Exactly reproduce the lines that follow.

Information supplied »
========
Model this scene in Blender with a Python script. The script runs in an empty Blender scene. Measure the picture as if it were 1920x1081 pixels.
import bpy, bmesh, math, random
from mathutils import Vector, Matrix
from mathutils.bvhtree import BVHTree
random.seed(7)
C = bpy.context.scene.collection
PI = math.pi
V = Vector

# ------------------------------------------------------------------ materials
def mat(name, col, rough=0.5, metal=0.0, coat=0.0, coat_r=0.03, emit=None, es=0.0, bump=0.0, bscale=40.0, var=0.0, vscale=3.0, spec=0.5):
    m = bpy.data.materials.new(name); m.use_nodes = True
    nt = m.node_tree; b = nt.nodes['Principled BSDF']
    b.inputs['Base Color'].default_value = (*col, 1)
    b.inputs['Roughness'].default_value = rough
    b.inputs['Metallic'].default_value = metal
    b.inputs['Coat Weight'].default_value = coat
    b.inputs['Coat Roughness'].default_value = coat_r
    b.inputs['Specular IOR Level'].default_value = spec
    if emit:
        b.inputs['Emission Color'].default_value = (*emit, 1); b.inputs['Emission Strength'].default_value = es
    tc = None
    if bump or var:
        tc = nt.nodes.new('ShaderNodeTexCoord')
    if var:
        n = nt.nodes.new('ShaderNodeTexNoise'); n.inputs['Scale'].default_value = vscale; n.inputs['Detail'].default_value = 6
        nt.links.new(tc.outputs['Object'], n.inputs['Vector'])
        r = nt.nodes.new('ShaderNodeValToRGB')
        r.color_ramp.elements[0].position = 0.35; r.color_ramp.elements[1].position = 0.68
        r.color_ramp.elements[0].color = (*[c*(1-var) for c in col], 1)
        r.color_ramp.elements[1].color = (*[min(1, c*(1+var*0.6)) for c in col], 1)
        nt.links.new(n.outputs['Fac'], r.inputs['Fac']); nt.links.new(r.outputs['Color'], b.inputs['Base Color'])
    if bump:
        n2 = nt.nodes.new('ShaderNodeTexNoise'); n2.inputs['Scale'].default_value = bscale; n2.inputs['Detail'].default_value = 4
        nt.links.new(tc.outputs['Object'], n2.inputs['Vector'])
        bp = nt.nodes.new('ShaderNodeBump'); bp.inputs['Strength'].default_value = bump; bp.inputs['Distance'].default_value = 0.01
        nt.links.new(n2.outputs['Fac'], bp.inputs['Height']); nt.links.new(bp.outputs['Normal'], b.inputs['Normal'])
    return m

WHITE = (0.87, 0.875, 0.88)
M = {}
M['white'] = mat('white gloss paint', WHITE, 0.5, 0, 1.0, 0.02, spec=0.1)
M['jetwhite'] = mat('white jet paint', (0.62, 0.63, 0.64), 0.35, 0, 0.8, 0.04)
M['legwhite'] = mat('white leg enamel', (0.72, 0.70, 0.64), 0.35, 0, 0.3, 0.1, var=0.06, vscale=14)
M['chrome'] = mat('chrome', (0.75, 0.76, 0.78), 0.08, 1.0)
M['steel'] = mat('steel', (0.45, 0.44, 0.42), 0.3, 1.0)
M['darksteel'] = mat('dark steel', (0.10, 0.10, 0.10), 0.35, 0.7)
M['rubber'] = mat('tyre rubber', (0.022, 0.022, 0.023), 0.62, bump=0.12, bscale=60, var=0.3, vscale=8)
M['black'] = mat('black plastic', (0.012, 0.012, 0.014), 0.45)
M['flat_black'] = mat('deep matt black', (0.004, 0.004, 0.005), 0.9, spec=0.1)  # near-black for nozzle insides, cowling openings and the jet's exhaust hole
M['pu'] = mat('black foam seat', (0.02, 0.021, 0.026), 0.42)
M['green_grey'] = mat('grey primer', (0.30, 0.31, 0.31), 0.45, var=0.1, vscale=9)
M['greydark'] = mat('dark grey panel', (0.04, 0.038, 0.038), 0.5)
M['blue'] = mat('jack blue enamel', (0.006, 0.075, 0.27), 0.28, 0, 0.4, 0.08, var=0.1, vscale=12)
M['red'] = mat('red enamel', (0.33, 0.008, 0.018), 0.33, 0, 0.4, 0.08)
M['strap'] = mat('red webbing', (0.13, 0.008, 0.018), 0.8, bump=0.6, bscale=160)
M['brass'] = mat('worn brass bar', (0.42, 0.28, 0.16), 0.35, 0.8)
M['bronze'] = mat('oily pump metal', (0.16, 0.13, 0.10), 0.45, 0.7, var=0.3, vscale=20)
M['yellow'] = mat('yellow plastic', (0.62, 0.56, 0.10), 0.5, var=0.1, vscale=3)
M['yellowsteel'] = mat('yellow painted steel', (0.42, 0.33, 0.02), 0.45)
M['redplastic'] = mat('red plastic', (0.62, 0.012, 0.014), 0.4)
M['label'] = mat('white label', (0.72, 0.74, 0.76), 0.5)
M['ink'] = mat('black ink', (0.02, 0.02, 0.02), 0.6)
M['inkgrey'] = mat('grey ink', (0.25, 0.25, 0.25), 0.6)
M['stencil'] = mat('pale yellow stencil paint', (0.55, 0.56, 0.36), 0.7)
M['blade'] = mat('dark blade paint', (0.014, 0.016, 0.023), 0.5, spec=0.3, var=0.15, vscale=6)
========
Written solution »
Model this scene in Blender with a Python script. The script runs in an empty Blender scene. Measure the picture as if it were 1920x1081 pixels.
import bpy, bmesh, math, random
from mathutils import Vector, Matrix
from mathutils.bvhtree import BVHTree
random.seed(7)
C = bpy.context.scene.collection
PI = math.pi
V = Vector

# ------------------------------------------------------------------ materials
def mat(name, col, rough=0.5, metal=0.0, coat=0.0, coat_r=0.03, emit=None, es=0.0, bump=0.0, bscale=40.0, var=0.0, vscale=3.0, spec=0.5):
    m = bpy.data.materials.new(name); m.use_nodes = True
    nt = m.node_tree; b = nt.nodes['Principled BSDF']
    b.inputs['Base Color'].default_value = (*col, 1)
    b.inputs['Roughness'].default_value = rough
    b.inputs['Metallic'].default_value = metal
    b.inputs['Coat Weight'].default_value = coat
    b.inputs['Coat Roughness'].default_value = coat_r
    b.inputs['Specular IOR Level'].default_value = spec
    if emit:
        b.inputs['Emission Color'].default_value = (*emit, 1); b.inputs['Emission Strength'].default_value = es
    tc = None
    if bump or var:
        tc = nt.nodes.new('ShaderNodeTexCoord')
    if var:
        n = nt.nodes.new('ShaderNodeTexNoise'); n.inputs['Scale'].default_value = vscale; n.inputs['Detail'].default_value = 6
        nt.links.new(tc.outputs['Object'], n.inputs['Vector'])
        r = nt.nodes.new('ShaderNodeValToRGB')
        r.color_ramp.elements[0].position = 0.35; r.color_ramp.elements[1].position = 0.68
        r.color_ramp.elements[0].color = (*[c*(1-var) for c in col], 1)
        r.color_ramp.elements[1].color = (*[min(1, c*(1+var*0.6)) for c in col], 1)
        nt.links.new(n.outputs['Fac'], r.inputs['Fac']); nt.links.new(r.outputs['Color'], b.inputs['Base Color'])
    if bump:
        n2 = nt.nodes.new('ShaderNodeTexNoise'); n2.inputs['Scale'].default_value = bscale; n2.inputs['Detail'].default_value = 4
        nt.links.new(tc.outputs['Object'], n2.inputs['Vector'])
        bp = nt.nodes.new('ShaderNodeBump'); bp.inputs['Strength'].default_value = bump; bp.inputs['Distance'].default_value = 0.01
        nt.links.new(n2.outputs['Fac'], bp.inputs['Height']); nt.links.new(bp.outputs['Normal'], b.inputs['Normal'])
    return m

WHITE = (0.87, 0.875, 0.88)
M = {}
M['white'] = mat('white gloss paint', WHITE, 0.5, 0, 1.0, 0.02, spec=0.1)
M['jetwhite'] = mat('white jet paint', (0.62, 0.63, 0.64), 0.35, 0, 0.8, 0.04)
M['legwhite'] = mat('white leg enamel', (0.72, 0.70, 0.64), 0.35, 0, 0.3, 0.1, var=0.06, vscale=14)
M['chrome'] = mat('chrome', (0.75, 0.76, 0.78), 0.08, 1.0)
M['steel'] = mat('steel', (0.45, 0.44, 0.42), 0.3, 1.0)
M['darksteel'] = mat('dark steel', (0.10, 0.10, 0.10), 0.35, 0.7)
M['rubber'] = mat('tyre rubber', (0.022, 0.022, 0.023), 0.62, bump=0.12, bscale=60, var=0.3, vscale=8)
M['black'] = mat('black plastic', (0.012, 0.012, 0.014), 0.45)
M['flat_black'] = mat('deep matt black', (0.004, 0.004, 0.005), 0.9, spec=0.1)  # near-black for nozzle insides, cowling openings and the jet's exhaust hole
M['pu'] = mat('black foam seat', (0.02, 0.021, 0.026), 0.42)
M['green_grey'] = mat('grey primer', (0.30, 0.31, 0.31), 0.45, var=0.1, vscale=9)
M['greydark'] = mat('dark grey panel', (0.04, 0.038, 0.038), 0.5)
M['blue'] = mat('jack blue enamel', (0.006, 0.075, 0.27), 0.28, 0, 0.4, 0.08, var=0.1, vscale=12)
M['red'] = mat('red enamel', (0.33, 0.008, 0.018), 0.33, 0, 0.4, 0.08)
M['strap'] = mat('red webbing', (0.13, 0.008, 0.018), 0.8, bump=0.6, bscale=160)
M['brass'] = mat('worn brass bar', (0.42, 0.28, 0.16), 0.35, 0.8)
M['bronze'] = mat('oily pump metal', (0.16, 0.13, 0.10), 0.45, 0.7, var=0.3, vscale=20)
M['yellow'] = mat('yellow plastic', (0.62, 0.56, 0.10), 0.5, var=0.1, vscale=3)
M['yellowsteel'] = mat('yellow painted steel', (0.42, 0.33, 0.02), 0.45)
M['redplastic'] = mat('red plastic', (0.62, 0.012, 0.014), 0.4)
M['label'] = mat('white label', (0.72, 0.74, 0.76), 0.5)
M['ink'] = mat('black ink', (0.02, 0.02, 0.02), 0.6)
M['inkgrey'] = mat('grey ink', (0.25, 0.25, 0.25), 0.6)
M['stencil'] = mat('pale yellow stencil paint', (0.55, 0.56, 0.36), 0.7)
M['blade'] = mat('dark blade paint', (0.014, 0.016, 0.023), 0.5, spec=0.3, var=0.15, vscale=6)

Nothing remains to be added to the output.